I grew up at a time when the public schools I attended had daily prayers. My high school required prayer and a Bible reading (students rotated this responsibility; when it was your turn, you read or recited a verse. I mostly picked the Psalms) during homeroom in the morning. At Christmas time, my elementary school had a nativity pageant starring us kids (I got to play Balthazar -- the black wise man -- whose gift was myrrh).; at Easter time, the local movie theatre had a free showing of "The Ten Commandments" which all of us walked from our school to attend, led by our teachers.
None of this had any evil effect on me that I am aware of. I never became a Christian, fundamentalist or otherwise. I certainly do not consider myself intolerant of others, religious or not. But I did become attracted to the beautiful language of the King James Bible, and to the literature of Elizabethan and Jacobean England. This led me into majoring in that field of literature at my university, and helped me begin an academic/teaching career, which on my retirement in April, will have spanned just over forty years.
My point is that by denying young people exposure to religious literature and thought, and making the transmission of politically incorrect writing some sort of thought crime, we are closing off an avenue of learning which can be beneficial in so many ways. The contemporary political orthodoxy and prejudice against religious language and art in education strikes me as being indicative of precisely the kind of intolerance with which non-believers so often pillory religious people.
To put it more bluntly: how can one intelligently discuss the development and history of the western civilization of which, like it or not, we are the inheritors, without experiencing the literary, musical, artistic, philosophical, and political movements inspired or heavily influenced by Christianity?

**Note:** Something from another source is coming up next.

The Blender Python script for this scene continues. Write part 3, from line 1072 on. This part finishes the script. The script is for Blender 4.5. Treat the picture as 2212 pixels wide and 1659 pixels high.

I find it ironic that those who would desribe themselves as "progressives" think that they can improve our educational system by restricting access to a vast swath of knowledge out of concern that its content is somehow inimical to their political goals. To me, this sounds suspiciously like what China and other authoritarian regimes are up to by policing the internet and restricting access to certain Google searches.
If we keep denying kids access to the literature we don't like, we're going to end up with a bored and uninspired bunch of kids inhabiting an educational system that values conformism and political correctness more than open inquiry and the excitement that comes from confronting and debating the widest possible variety of beliefs and means of expression.
Quote: Originally Posted by Fiyero Do you object to them teaching your child that gravity or germs are real?
Nah, a whole bunch of people made 'em up over thousands of years, writing in dead languages that have been translated and re-translated a thousand different ways.
But we BELIEVE!
Well, continue believing in a theory since you have nothing else to believe in. Your choice. Again, couldn't care less.
What is right and what is wrong? I am sure that the vast majority would agree on these things. You really are dense......
Religious conservative parents often teach their children to dislike gays. Those children then mistreat and bully gays in school. And yet, religious conservatives are typically the ones crying that there is less God and morality in schools.
Do you not see the issue? It's not liberals having their kids sing songs about gay people burning in Hell.